If you have seen my house, then you have seen our living room. Which by a more appropriate name is the “playroom”. It is covered in blue mats. Why? Because I have boys, and boys destroy things, namely themselves. So the mats prevent their heads from looking like a map of the US Mountain Ranges. I digress. The floor is blue. The trucks are red (and by trucks, I mean about 100) . The hammers and tool-benches are yellow. Sometimes I wonder if there are other colors in the world. Oh wait, there is brown… that is the dirt on the floor from the sand and mud we have just brought in on the red trucks with the yellow shovel in the blue bucket.

I love my kids, I love my husband, I love my life… but sometimes I crave PINK. Yes, the color I grew up hating. I am not a girly girl. I was not into frilly dresses, or lots of makeup. But there is so much testosterone in my house, that pink is a refreshing change occasionally.

I find that I crave a creative and partially social outlet, that doesn’t involve building forts and digging in the mud. Yes, those are definitely fun too. However, sometimes it’s nice to drink a cup of coffee while it’s still warm and tell a friend about all the cute things your kids are doing (or not doing) without having to stop to yell across the room for one child not to hit the other.

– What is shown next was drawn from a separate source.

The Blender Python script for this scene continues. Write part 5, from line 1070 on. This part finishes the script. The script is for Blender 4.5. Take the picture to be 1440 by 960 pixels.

So this extrovert needs a way to ‘purge’. The good, the bad and the ugly. The shades of things that I find in between blue, yellow and red. I find that I have bombarded my friends with stories that they may or may not want to hear. I have called family with thoughts that no person should have to listen to over, and over, and over, and over.

I have been reading many blogs by other parents recently, and I thoroughly enjoy reading their stories about their kids. I enjoy their insight into life, and keeping things sane in a job that has little to do with sanity. And I have found that just knowing there are other parents out there, that are making mistakes and still raising good kids, has made my job a lot easier.

If you are looking for great grammar, and perfect punctuation. You will have to stop reading. This is more of a stream of consciousness … and my own personal way of remembering the little things that float in & out of my days. The greys, the pinks, the oranges, the greens.